[START OF RECORDS FOR THIS TASK]

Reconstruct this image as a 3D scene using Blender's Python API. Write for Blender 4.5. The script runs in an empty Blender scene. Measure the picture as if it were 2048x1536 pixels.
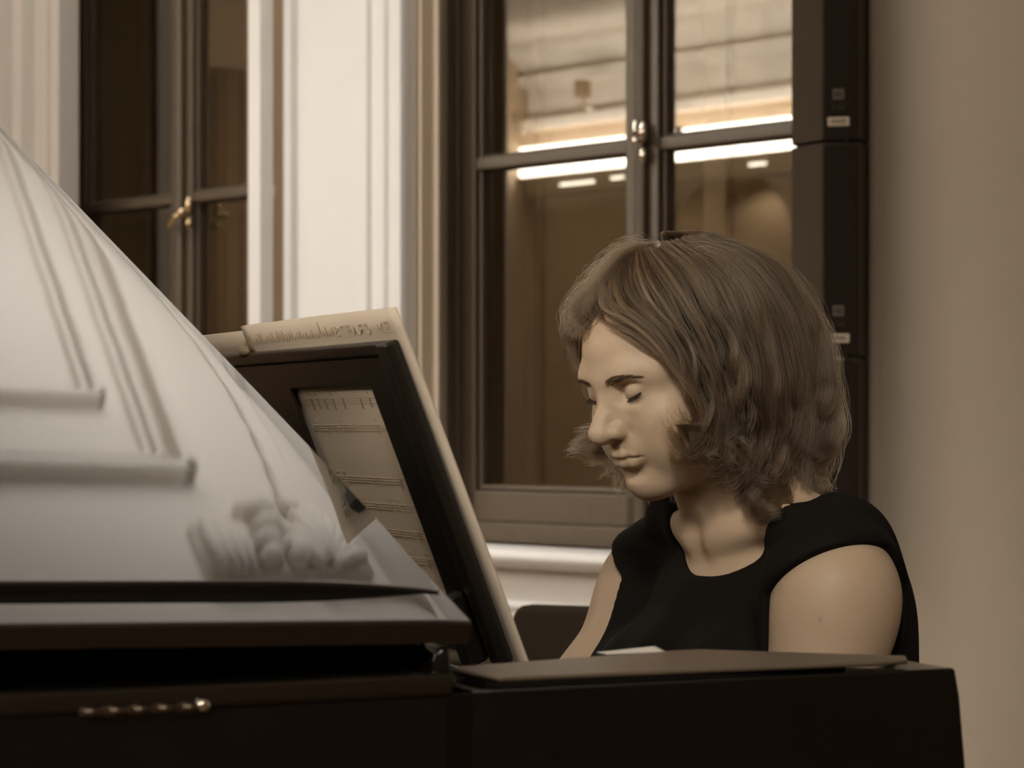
import bpy, bmesh, math, random
import numpy as np
from mathutils import Vector, Matrix
random.seed(7); rng = np.random.default_rng(7)
scene = bpy.context.scene
COL = scene.collection

# ------------------------------------------------------------------ camera, world, exposure
FPX = 4836.0          # focal length in pixels of the 2048 frame
CZ = 1.17             # camera height
HOR = 850.0           # image row of the horizon
cam_d = bpy.data.cameras.new('camera'); cam = bpy.data.objects.new('camera', cam_d); COL.objects.link(cam)
cam_d.sensor_width = 36.0; cam_d.lens = FPX / 2048 * 36.0
cam_d.shift_y = (HOR - 768.0) / 2048.0
cam.location = (0, 0, CZ); cam.rotation_euler = (math.pi / 2, 0, 0)
cam_d.clip_start = 0.05; cam_d.clip_end = 100
cam_d.dof.use_dof = True; cam_d.dof.focus_distance = 2.30; cam_d.dof.aperture_fstop = 11.0
scene.camera = cam
vs = scene.view_settings
vs.view_transform = 'Standard'; vs.look = 'None'; vs.gamma = 1.0; vs.use_curve_mapping = False
vs.exposure = 0.06
scene.cycles.use_denoising = True
scene.cycles.max_bounces = 8; scene.cycles.diffuse_bounces = 4; scene.cycles.glossy_bounces = 5
scene.cycles.transparent_max_bounces = 12
scene.cycles.caustics_reflective = False; scene.cycles.caustics_refractive = False
scene.cycles.sample_clamp_indirect = 6.0
world = bpy.data.worlds.new('night'); scene.world = world; world.use_nodes = True
world.node_tree.nodes['Background'].inputs[0].default_value = (0.075, 0.058, 0.038, 1)
world.node_tree.nodes['Background'].inputs[1].default_value = 1.15

# frames: wall (x right along the wall, y out of the room), piano (x towards the player, y across)
WYAW = math.atan2(-0.723, 0.691)
MW = Matrix.Translation((-0.029, 5.9, 0)) @ Matrix.Rotation(WYAW, 4, 'Z')
PYAW = math.radians(24.3)
MP = Matrix.Translation((-0.0252, 1.54, 0)) @ Matrix.Rotation(PYAW, 4, 'Z')
MWI = MW.inverted(); MPI = MP.inverted()

def ray(px, py):
    return Vector(((px - 1024) / FPX, 1.0, (HOR - py) / FPX))
def hit(px, py, M, axis, val):
    """pixel -> point of the plane local[axis] = val, in local coordinates of frame M"""
    Mi = M.inverted(); o = Mi @ Vector((0, 0, CZ)); d = (Mi.to_3x3() @ ray(px, py))
    k = (val - o[axis]) / d[axis]
    return o + d * k
def wx(px, y=0.0): return hit(px, HOR, MW, 1, y).x
def wz(px, py, y=0.0): return hit(px, py, MW, 1, y).z
def P(px, py, Y): return Vector((0, 0, CZ)) + ray(px, py) * Y

def area(name, M, loc, target, size, power, col=(1, .93, .83), spread=180):
    d = bpy.data.lights.new(name, 'AREA'); d.shape = 'RECTANGLE'; d.size, d.size_y = size
    d.energy = power; d.color = col; d.spread = math.radians(spread)
    o = bpy.data.objects.new(name, d); COL.objects.link(o)
    a = M @ Vector(loc); b = M @ Vector(target)
    o.location = a; o.rotation_euler = (b - a).to_track_quat('-Z', 'Y').to_euler()
    if abs((b - a).normalized().z) > .99: o.rotation_euler = (0 if b.z < a.z else math.pi, 0, WYAW if b.z < a.z else -WYAW)
    return o
# cove uplights along both long walls, and hall lights behind and left of the viewer
CEIL = 3.7
area('cove_uplight', MW, (-0.5, -0.62, 2.75), (-0.4, -1.00, 3.7), (2.2, 0.12), 32, (1, .975, .95))
area('cove_uplight', MW, (-4, -6.7, 3.2), (-4, -6.7, 3.7), (6, 0.12), 170, (1, .92, .82))
area('hall_light', Matrix(), (-2.3, 0.2, 3.5), (0.0, 2.3, 1.2), (0.9, 0.9), 4, (1, .94, .86))
area('hall_light', Matrix(), (-0.15, -1.5, 3.45), (0.2, 2.4, 1.1), (0.9, 0.9), 8, (1, .92, .81))
sp_d = bpy.data.lights.new('falloff_spot', 'SPOT'); sp_d.energy = 310; sp_d.spot_size = math.radians(28); sp_d.spot_blend = 1.0; sp_d.shadow_soft_size = .30; sp_d.color = (1, .93, .83)
sp_o = bpy.data.objects.new('falloff_spot', sp_d); COL.objects.link(sp_o); sp_o.location = (-0.25, -1.5, 3.45)  # added spot, no such lamp known; its narrow cone fades towards the right
sp_o.rotation_euler = (Vector((-0.12, 2.5, 1.22)) - sp_o.location).to_track_quat('-Z', 'Y').to_euler()
area('cornice_fill', MW, (-6.0, -6.35, 2.35), (-6.0, -7.25, 3.5), (4.5, 0.15), 55, (1, .93, .84), 75)  # added fill without a fixture, brightens the mirrored cornice
area('wall_washer', MW, (-1.1, -2.3, 3.5), (0.0, -.15, .8), (0.5, 0.5), 6, (1, .97, .93), 55)
area('wall_washer', MW, (-0.3, -1.1, 3.55), (-0.38, -.15, 1.4), (0.6, 0.3), 2, (1, .97, .93), 90)

# ------------------------------------------------------------------ materials
def mat(name, color, rough=0.5, spec=0.5, metal=0.0, emit=None, strength=0, noise=None, bump=None, ior=None, coat=0, sss=0):
    m = bpy.data.materials.new(name); m.use_nodes = True
    nt = m.node_tree; b = nt.nodes['Principled BSDF']
    b.inputs['Base Color'].default_value = (*color, 1)
    b.inputs['Roughness'].default_value = rough
    b.inputs['Specular IOR Level'].default_value = spec
    b.inputs['Metallic'].default_value = metal
    if ior: b.inputs['IOR'].default_value = ior
    if coat: b.inputs['Coat Weight'].default_value = coat; b.inputs['Coat Roughness'].default_value = 0.02
    if sss:
        b.inputs['Subsurface Weight'].default_value = sss
        b.inputs['Subsurface Radius'].default_value = (0.010, 0.006, 0.004); b.inputs['Subsurface Scale'].default_value = 0.6
    if emit: b.inputs['Emission Color'].default_value = (*emit, 1); b.inputs['Emission Strength'].default_value = strength
    tc = nt.nodes.new('ShaderNodeTexCoord')
    if noise:   # (scale, amount)
        n = nt.nodes.new('ShaderNodeTexNoise'); n.inputs['Scale'].default_value = noise[0]; n.inputs['Detail'].default_value = 5
        r = nt.nodes.new('ShaderNodeMapRange'); r.inputs['To Min'].default_value = 1 - noise[1]; r.inputs['To Max'].default_value = 1 + noise[1]
        x = nt.nodes.new('ShaderNodeVectorMath'); x.operation = 'SCALE'; x.inputs[0].default_value = color
        nt.links.new(tc.outputs['Object'], n.inputs['Vector']); nt.links.new(n.outputs['Fac'], r.inputs['Value'])
        nt.links.new(r.outputs['Result'], x.inputs['Scale']); nt.links.new(x.outputs['Vector'], b.inputs['Base Color'])
    if bump:    # (scale, strength, distance)
        n = nt.nodes.new('ShaderNodeTexNoise'); n.inputs['Scale'].default_value = bump[0]; n.inputs['Detail'].default_value = 6
        u = nt.nodes.new('ShaderNodeBump'); u.inputs['Strength'].default_value = bump[1]; u.inputs['Distance'].default_value = bump[2]
        nt.links.new(tc.outputs['Object'], n.inputs['Vector']); nt.links.new(n.outputs['Fac'], u.inputs['Height'])
        nt.links.new(u.outputs['Normal'], b.inputs['Normal'])
    return m
def glass_mat(name, reflect, tint):
    m = bpy.data.materials.new(name); m.use_nodes = True; nt = m.node_tree; nt.nodes.clear()
    o = nt.nodes.new('ShaderNodeOutputMaterial'); mx = nt.nodes.new('ShaderNodeMixShader')
    t = nt.nodes.new('ShaderNodeBsdfTransparent'); t.inputs[0].default_value = (*tint, 1)
    g = nt.nodes.new('ShaderNodeBsdfGlossy'); g.inputs['Roughness'].default_value = 0.0; g.inputs[0].default_value = (1, .97, .92, 1)
    mx.inputs[0].default_value = reflect
    nt.links.new(t.outputs[0], mx.inputs[1]); nt.links.new(g.outputs[0], mx.inputs[2]); nt.links.new(mx.outputs[0], o.inputs[0])
    return m
M_WHITE = mat('white_paint', (.775, .755, .72), .5, .4, noise=(6, .03))
M_CEIL = mat('ceiling_paint', (.82, .765, .685), .7, .2)
M_PIER = mat('pier_paint', (.60, .525, .43), .55, .3, noise=(5, .03))
M_REVEAL = mat('reveal_paint', (.58, .47, .35), .5, .3)
M_BROWN = mat('window_wood', (.108, .081, .053), .38, .5, noise=(30, .12))
M_JAMB = mat('casing_wood', (.26, .195, .12), .45, .4, noise=(14, .08))
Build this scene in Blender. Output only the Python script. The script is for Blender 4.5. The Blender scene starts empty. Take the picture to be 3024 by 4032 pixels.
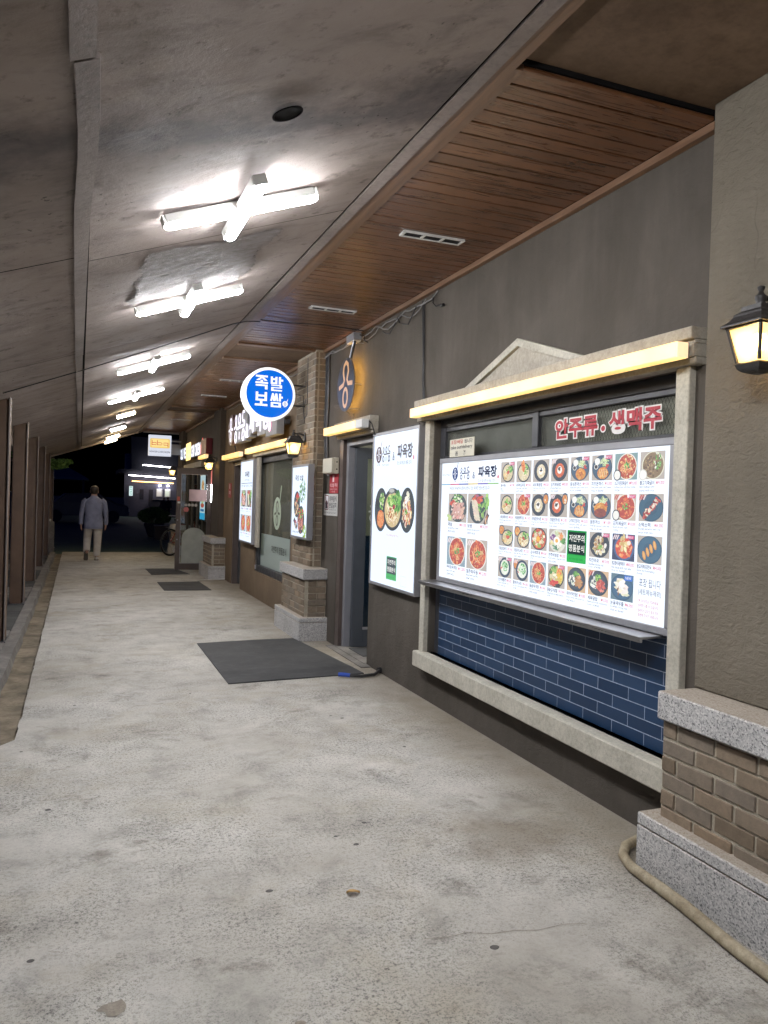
import bpy, bmesh, math, random
from mathutils import Vector, Matrix
random.seed(7)
SC = bpy.context.scene
COL = SC.collection
pi = math.pi

# ------------------------------------------------------------------ camera, sky, light, exposure
cam_d = bpy.data.cameras.new('camera')
cam = bpy.data.objects.new('camera', cam_d)
COL.objects.link(cam)
SC.camera = cam
cam_d.sensor_fit = 'HORIZONTAL'
cam_d.sensor_width = 36.0
cam_d.lens = 36.0 * 3072 / 3024
cam_d.clip_start = 0.05
cam_d.clip_end = 2000
_yaw, _pit, _rol = math.radians(21.32), math.radians(-0.70), math.radians(-1.78)
_f = Vector((math.sin(_yaw) * math.cos(_pit), math.cos(_yaw) * math.cos(_pit), math.sin(_pit)))
_r = Vector((math.cos(_yaw), -math.sin(_yaw), 0))
_d = _f.cross(_r)
_r2 = math.cos(_rol) * _r + math.sin(_rol) * _d
_d2 = -math.sin(_rol) * _r + math.cos(_rol) * _d
_m = Matrix(((_r2.x, -_d2.x, -_f.x), (_r2.y, -_d2.y, -_f.y), (_r2.z, -_d2.z, -_f.z)))
cam.matrix_world = Matrix.Translation((0, 0, 1.5)) @ _m.to_4x4()

world = bpy.data.worlds.new('World')
SC.world = world
world.use_nodes = True
wn = world.node_tree
sky = wn.nodes.new('ShaderNodeTexSky')
sky.sky_type = 'NISHITA'
sky.sun_disc = False
sky.sun_elevation = math.radians(-2.8)
sky.air_density = 0.3
sky.dust_density = 0.0
sky.ozone_density = 7.0
sky.sun_rotation = math.radians(195)
wn.links.new(sky.outputs[0], wn.nodes['Background'].inputs[0])
wn.nodes['Background'].inputs[1].default_value = 0.15

sun_d = bpy.data.lights.new('faint_added_sun', 'SUN')
sun_d.energy = 0.004  # very weak sun lamp added as moonlight; no moon is known
sun_d.angle = math.radians(0.5)
sun_d.color = (0.8, 0.88, 1.0)
sun = bpy.data.objects.new('faint_added_sun', sun_d)
COL.objects.link(sun)
sun.rotation_euler = (math.radians(85), 0, math.radians(195))

SC.view_settings.view_transform = 'Standard'
SC.view_settings.look = 'None'
SC.view_settings.exposure = 0.55
SC.view_settings.gamma = 1.0
SC.view_settings.use_curve_mapping = False
SC.render.engine = 'CYCLES'
SC.cycles.use_denoising = True
SC.cycles.use_adaptive_sampling = True
SC.cycles.adaptive_threshold = 0.03
SC.cycles.max_bounces = 6
SC.cycles.diffuse_bounces = 3
SC.cycles.glossy_bounces = 3
SC.cycles.transmission_bounces = 5
SC.cycles.transparent_max_bounces = 12
SC.cycles.caustics_reflective = False
SC.cycles.caustics_refractive = False
SC.cycles.sample_clamp_indirect = 6.0

# ------------------------------------------------------------------ helpers
def lin(c):
    if isinstance(c, str):
        c = tuple(int(c[i:i + 2], 16) / 255 for i in (0, 2, 4))
    return tuple((v / 12.92 if v <= 0.04045 else ((v + 0.055) / 1.055) ** 2.4) for v in c[:3])

def base_of(o):
    v = Vector((0, 0, 0))
    while o is not None:
        v = v + o.location
        o = o.parent
    return v

def thing(name, label, cat, loc=(0, 0, 0), group=None, rot=None):
    o = bpy.data.objects.new(name, None)
    o.empty_display_size = 0.1
    COL.objects.link(o)
    o.location = loc
    if rot: o.rotation_euler = rot
    o['label'] = label; o['category'] = cat
    if group: o['group'] = group
    return o

def tag(o, label=None, cat=None, group=None, kind=None):
    if label: o['label'] = label
    if cat: o['category'] = cat
    if group: o['group'] = group
    if kind: o['kind'] = kind
    return o

def link(name, me, parent=None, loc=(0, 0, 0)):
    o = bpy.data.objects.new(name, me)
    COL.objects.link(o)
    if parent: o.parent = parent
    o.location = loc
    return o

def copy_tree(o, parent=None):
    c = o.copy(); COL.objects.link(c); c.parent = parent
    for ch in list(o.children): copy_tree(ch, c)
    return c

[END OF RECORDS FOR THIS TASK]

# [WHAT YOU NEED TO DO]
Your task is to transcribe exactly the lines starting at the line that contains "Build this scene" and ending at the line that contains "pi = math.pi", both included. Leave out the pictures.

# [RESPONSE TO THIS EXERCISE]
Build this scene in Blender. Output only the Python script. The script is for Blender 4.5. The Blender scene starts empty. Take the picture to be 3024 by 4032 pixels.
import bpy, bmesh, math, random
from mathutils import Vector, Matrix
random.seed(7)
SC = bpy.context.scene
COL = SC.collection
pi = math.pi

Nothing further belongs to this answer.